Spectral Analysis
The Federal Communications Commission (FCC)'s recent and upcoming auctions once again highlight the enormous value of radio frequency (RF) spectrum. Of course, the auctions also underscore the FCC's continuing policy inconsistencies, as well as the power of cable's HFC network assets.
Last fall, the FCC's auction of a mere 90 MHz of spectrum for advanced wireless services (AWS) in the 1710-1755 and 2110-2155 MHz bands attracted a whopping $13.7 billion in bids. Cable operators were among the big winners, going beyond their wires to buy up 137 AWS licenses for $2.37 billion. As a side note, Sprint Nextel Corp. recently bailed from the cable bidding kiretsu. (See Sprint to Exit SpectrumCo Venture .)
Now, the FCC is gearing up for a second auction of 60 MHz in the 700 MHz band. Google has grabbed headlines with its bidding publicity antics, and the FCC has adopted an "open" broadband approach. (See FCC Straddles Open Access Issue.)
It is expected that this auction will raise at least as much as the last one. In other words, that's nearly $30 billion for 150 MHz of spectrum.
With all this wireless buzz, let's not forget the wires, though. MSO-owned hybrid fiber/coax (HFC) systems are also advanced telecommunications networks delivering digital video, data, and voice services. But, rather than relying on public airwaves, MSOs constructed private infrastructures, recreating the 0-750 MHz spectrum band in a sealed pipe. Thus, in the markets they serve, MSOs own five times as much spectrum as the combined AWS and 700 MHz allocations.
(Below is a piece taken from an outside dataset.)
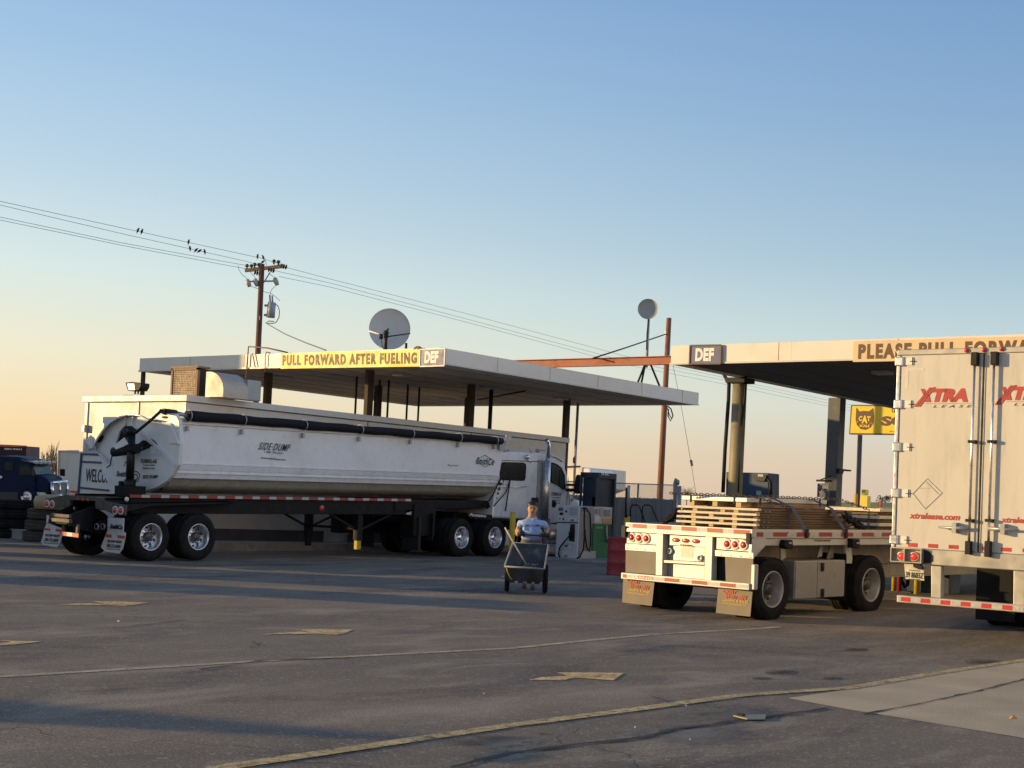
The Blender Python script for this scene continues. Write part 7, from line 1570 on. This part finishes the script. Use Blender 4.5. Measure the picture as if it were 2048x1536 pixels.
V2=[((cx0,.02,waist-.10),(.21,.17)),((cx0,.02,waist-.02),(.22,.18)),((cx0,-.01,waist+.06),(.225,.19)),((cx0,-.0,(waist+shz)/2+.03),(.215,.165)),((cx0,.02,shz-.05),(.185,.125)),((sx,.015,shz+.015),(.085,.075)),
    ((cx0-.22,.02,shz-.07),(.085,.085)),((eLx+.03,.0,loc(1035,1055).z),(.075,.075)),((cx0+.22,.02,shz-.07),(.085,.085)),((eRx-.03,.0,loc(1096,1056).z),(.075,.075))]
skin_obj('shirt',V2,[(0,1),(1,2),(2,3),(3,4),(4,5),(4,6),(6,7),(4,8),(8,9)],shirt_m)
V3=[((cx0,.02,waist+.04),(.205,.165)),((cx0,.02,hip-.03),(.20,.16)),((cx0-.1,.02,hip-.14),.125),((cx0-.12,.05,.46),.095),((cx0-.10,.12,.13),.075),((cx0+.1,.02,hip-.14),.125),((cx0+.10,-.05,.46),.095),((cx0+.06,-.12,.13),.075)]
skin_obj('trousers',V3,[(0,1),(1,2),(2,3),(3,4),(1,5),(5,6),(6,7)],pants_m)
def part(nm,m,f,bev=0):
    mb=MB(False); f(mb); return mb.build(nm,m,man,bev=bev)
# hair
def hair(mb):
    c=Vector((sx,.03,hz+.05)); vs=[];fs=[];n=20;mm=10
    mb.ball((sx,.062,hz+.072),.108,20,14,(.98,1.0,.9))
h=part('hair',hair_m,hair)
part('collar',shirt_m,lambda mb:(mb.prism([Vector((sx-.015,-.135,nk-.075)),Vector((sx-.10,-.115,nk-.045)),Vector((sx-.085,-.06,nk+.012)),Vector((sx-.05,-.09,nk+.0))],(0,-.012,0)),mb.prism([Vector((sx+.015,-.135,nk-.075)),Vector((sx+.10,-.115,nk-.045)),Vector((sx+.085,-.06,nk+.012)),Vector((sx+.05,-.09,nk+.0))],(0,-.012,0))))
part('undershirt',sign_white,lambda mb:mb.prism([Vector((sx-.04,-.115,nk-.02)),Vector((sx+.04,-.115,nk-.02)),Vector((sx,-.14,nk-.085))],(0,-.012,0)))
for s_ in (-1,1):
    part('eye',ink,lambda mb:mb.ball((sx+s_*.034,-.098,hz+.022),.016,8,6,(1.4,.6,.6)))
    part('eyebrow',hair_m,lambda mb:mb.beam((sx+s_*.012,-.106,hz+.046),(sx+s_*.056,-.094,hz+.050),.008,.008))
    part('ear',skin,lambda mb:mb.ball((sx+s_*.083,.005,hz+.01),.028,8,6,(.4,.7,1.1)))
part('nose',skin,lambda mb:mb.tube([Vector((sx,-.100,hz+.03)),Vector((sx,-.124,hz-.010)),Vector((sx,-.10,hz-.022))],[.010,.020,.012],8))
part('mouth',mat('lips',(.25,.07,.05),.5),lambda mb:mb.beam((sx-.032,-.100,hz-.050),(sx+.032,-.100,hz-.050),.016,.020))
part('teeth',sign_white,lambda mb:mb.beam((sx-.016,-.109,hz-.046),(sx+.016,-.109,hz-.046),.004,.007))
# pocket and name tag
part('chest_pocket',shirt_m,lambda mb:mb.box(cx0+.05,cx0+.15,-.175,-.165,shz-.20,shz-.10)); part('chest_pocket',shirt_m,lambda mb:mb.box(cx0-.15,cx0-.05,-.175,-.165,shz-.20,shz-.10))
part('name_tag',mat('tag_navy',(.03,.04,.12),.6),lambda mb:mb.box(cx0+.06,cx0+.14,-.182,-.172,shz-.10,shz-.075)); part('name_tag',MATS['tag_navy'],lambda mb:mb.box(cx0-.13,cx0-.07,-.182,-.172,shz-.10,shz-.08))
part('button_row',sign_white,lambda mb:[mb.ball((cx0,-.185-.012*k,shz-.12-.08*k),.006,6,4) for k in range(3)])
# hands around the handle bar
HZ=loc(1062,1069.5).z; HYo=-.36
hL=loc(1044,1069).x; hR=loc(1084,1070).x
for s_,hxx,exx in ((-1,hL,eLx),(1,hR,eRx)):
    def hand(mb):
        mb.tube([Vector((hxx-s_*.0+s_*.06,-.22,HZ+.02)),Vector((hxx+s_*.03,-.29,HZ+.03)),Vector((hxx,HYo+.03,HZ+.03))],[.036,.042,.04],10)
        for k in range(4):
            x=hxx-.036+k*.024; r=.0105-.0008*abs(k-1.5); mb.tube([Vector((x,HYo+.035,HZ+.040)),Vector((x,HYo-.01,HZ+.046)),Vector((x,HYo-.034,HZ+.018)),Vector((x,HYo-.030,HZ-.012)),Vector((x,HYo-.008,HZ-.024))],[r,r,r*.95,r*.9,r*.7],7)
        mb.tube([Vector((hxx-s_*.04,HYo+.03,HZ+.02)),Vector((hxx-s_*.055,HYo+.01,HZ-.005)),Vector((hxx-s_*.045,HYo-.015,HZ-.022))],[.014,.012,.009],7)
    part('glove',glove,hand)
    part('forearm_sleeve',skin if s_<0 else glove,lambda mb:mb.tube([Vector((exx-s_*.02,-.0,loc(1035,1061).z)),Vector((exx-s_*.03,-.10,loc(1038,1068).z)),Vector((hxx+s_*.06,-.22,HZ+.02))],[.052,.048,.036],12))
for s_,xx,yy in ((-1,cx0-.10,.06),(1,cx0+.06,-.20)):
    part('shoe',shoe_m,lambda mb:(mb.ball((xx,yy-.04,.055),.06,12,8,(.85,2.3,.9)),mb.box(xx-.045,xx+.045,yy-.17,yy+.09,.0,.03)),.0)
# ---------------- cart
CP=gh(1052,1182); cart=thing('garden_cart','black two wheeled garden cart with a pale worn rim','garden cart',(MF.x,MF.y,MF.z),rz=YAW)
CYF=MY-1.45  # front depth
def cl(x,y,Y): return wm(cart).inverted()@dep(x,y,Y)
tubm=mat('cart_plastic',(.025,.026,.028),.5,var=.3,sc=6,dirt=(.10,.10,.10),dsc=4,dlo=.5,dhi=.8); inm=mat('cart_inside',(.06,.062,.068),.7,var=.3,sc=5,dirt=(.2,.2,.2),dsc=4)
rim_m=mat('cart_rim',(.33,.33,.30),.5,var=.2,sc=10)
Yb_=MY-.55
f=[cl(1009,1133,CYF),cl(1089,1138,CYF),cl(1085,1165,CYF+.05),cl(1014,1161,CYF+.05)]   # front face: tl,tr,br,bl
b=[cl(1026,1086,Yb_),cl(1097,1090,Yb_),cl(1085,1150,Yb_-.2),cl(1033,1148,Yb_-.2)]
mb=MB(False)
mb.add(f+b,[(0,3,2,1),(3,7,6,2),(0,4,7,3),(1,2,6,5),(4,5,6,7)]); mb.build('bin',tubm,cart,solid=.02,fix=True)
ctr=sum((Vector(p) for p in f+b),Vector())/8
ins=[p+(ctr-p)*.05+Vector((0,0,.03 if i in (2,3,6,7) else .0)) for i,p in enumerate(f+b)]
mb=MB(False); mb.add(ins,[(3,7,6,2),(0,4,7,3),(1,2,6,5),(4,5,6,7)]); mb.build('bin_lining',inm,cart,fix=True)
mb=MB(False); mb.tube([f[0],f[1],b[1]],.018,8); mb.tube([b[0],f[0]],.018,8); mb.tube([b[0],b[1]],.016,8); mb.build('rim',rim_m,cart)
# ribs on front
mb=MB(False)
for u in (.15,.38,.62,.85):
    a=f[3].lerp(f[2],u); mb.beam(a+Vector((0,0,.02)),a-Vector((0,-.02,.03)),.09,.03)
mb.build('front_foot',tubm,cart,each=True)
# wheels
for x,y0_,y1_,s_ in ((1011.5,1128,1180,-1),(1094,1131,1184,1)):
    Yw=MY-1.0; T=cl(x,y0_,Yw);Bt=cl(x,y1_,Yw); r=(T.z-Bt.z)/2; c=Vector(((T.x+Bt.x)/2,T.y,max((T.z+Bt.z)/2,r)))
    mb=MB(False); pts=[c+Vector((s_*-.03,r*.94*math.cos(t),r*.94*math.sin(t))) for t in [2*math.pi*k/28 for k in range(29)]]; mb.tube(pts,.045,8,cap=False); w_=mb.build('wheel',rubber,cart)
    mb=MB(False); mb.cyl(c+Vector((-.08,0,0)),c+Vector((.04,0,0)),.03,10); 
    for k in range(10):
        t=2*math.pi*k/10; mb.tube([c+Vector((-.03,0,0)),c+Vector((-s_*.03,r*.88*math.cos(t),r*.88*math.sin(t)))],.006,4)
    mb.build('spokes',galv,w_)
mb=MB(False); a=cl(1014,1155,MY-1.0);b_=cl(1092,1158,MY-1.0); mb.cyl(a,b_,.015,8); mb.build('axle',galv,cart)
# handle
mb=MB(False); hzl=HZ; mb.tube([b[0],Vector((loc(1033,1086).x,-.45,hzl-.15)),Vector((loc(1037,1072).x,HYo,hzl)),Vector((loc(1092,1073).x,HYo,hzl)),Vector((loc(1095,1088).x,-.45,hzl-.15)),b[1]],.014,8); mb.build('handle',steel_dark,cart)
mb=MB(False); mb.tube([cl(1013,1136,CYF-.03),cl(1016,1146,CYF-.04),cl(1020,1155,CYF-.04),cl(1024,1159,CYF-.05)],.012,6); mb.build('cord',yellow_post,cart)
# load: leaves of litter
lt_=thing('litter','small heap of green grey litter in the garden cart','litter',tuple(wm(cart)@((f[2]+f[3])/2)))
mb=MB(); 
for i in range(40):
    p=wm(cart)@(cl(1062+random.uniform(-7,14),1133+random.uniform(-5,3),MY-1.15)); u=Vector([random.gauss(0,1) for _ in range(3)]).normalized()*.035; v=u.cross(Vector([random.gauss(0,1) for _ in range(3)])).normalized()*.03
    mb.add([p-u,p+v,p+u,p-v],[(0,1,2,3)])
mb.build('scraps',mat('litter_green',(.16,.24,.22),.7,var=.4,sc=20),lt_,fix=False); lt_['kind']='stuff'
br_=thing('broom','wooden handled broom leaning across the cart','broom',tuple(wm(cart)@cl(1055,1135,MY-1.15)))
mb=MB(); mb.cyl(dep(1010,1055,MY-1.25),dep(1053,1130,MY-1.1),.014,8); mb.build('handle',wood_fresh,br_)
mb=MB(); mb.beam(dep(1048,1131,MY-1.12),dep(1062,1136,MY-1.1),.05,.05); mb.build('head',mat('broom_bristle',(.2,.17,.12),.9,var=.3,sc=30),br_)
Interestingly, public market valuations for cable operators, as a group, are at not much more than the $150 billion their spectrum would bring at an FCC auction at prevailing prices.
It's an astonishing statistic, considering the U.S. cable industry is using its spectrum to generate more than $80 billion in annual revenues and has invested $100 billion in infrastructure upgrades to do so.
No wonder the Dolans want to take Cablevision Systems Corp. private. (See Dolan-ing Out the Dough.)
It is worth noting that the $14 billion or so that the U.S. Treasury expects to collect from the FCC's 700 MHz auction is payment for spectrum that TV broadcasters have used for free for decades. As broadcasters relinquish these airwaves, they are getting replacement spectrum for free from the FCC for digital TV. The broadcaster spectrum giveaway remains one of the nation's great corporate welfare programs. The boondoggle is particularly ludicrous when one considers that only 15 percent of U.S. TV households rely on over-the-air TV. (See The End of Broadcast TV.)
The inconsistency of spectrum policies and valuations is irksome. The FCC sells spectrum auctions for mobile, gives it away for broadcast TV, and takes it away from MSOs via digital must-carry. The first two instances are orthogonal approaches for valuing the use of the same public airwaves; the latter is a draconian policy of seizing private spectrum.
Not surprisingly, MSOs and cable programmers continue to cry foul over broadcast digital must-carry and the possibility of multicast carriage. They well should. (See Cable's All-Upset Over All-Digital.)
But what the cable industry has failed to articulate is an alternative plan for the use of the spectrum that would be wasted under digital must-carry requirements.
Here's a suggestion. If the FCC deep-sixes digital must-carry, MSOs pledge to use the spectrum to rollout 100-Mbit/s Internet access nationwide. Move the argument into the marketplace, and empower consumers to pressure politicians still under the spell of broadcast lobbyists.
Ultra-fast broadband or duplicate channels of Survivor and American Idol? Let consumers make the call… to their congressional representatives.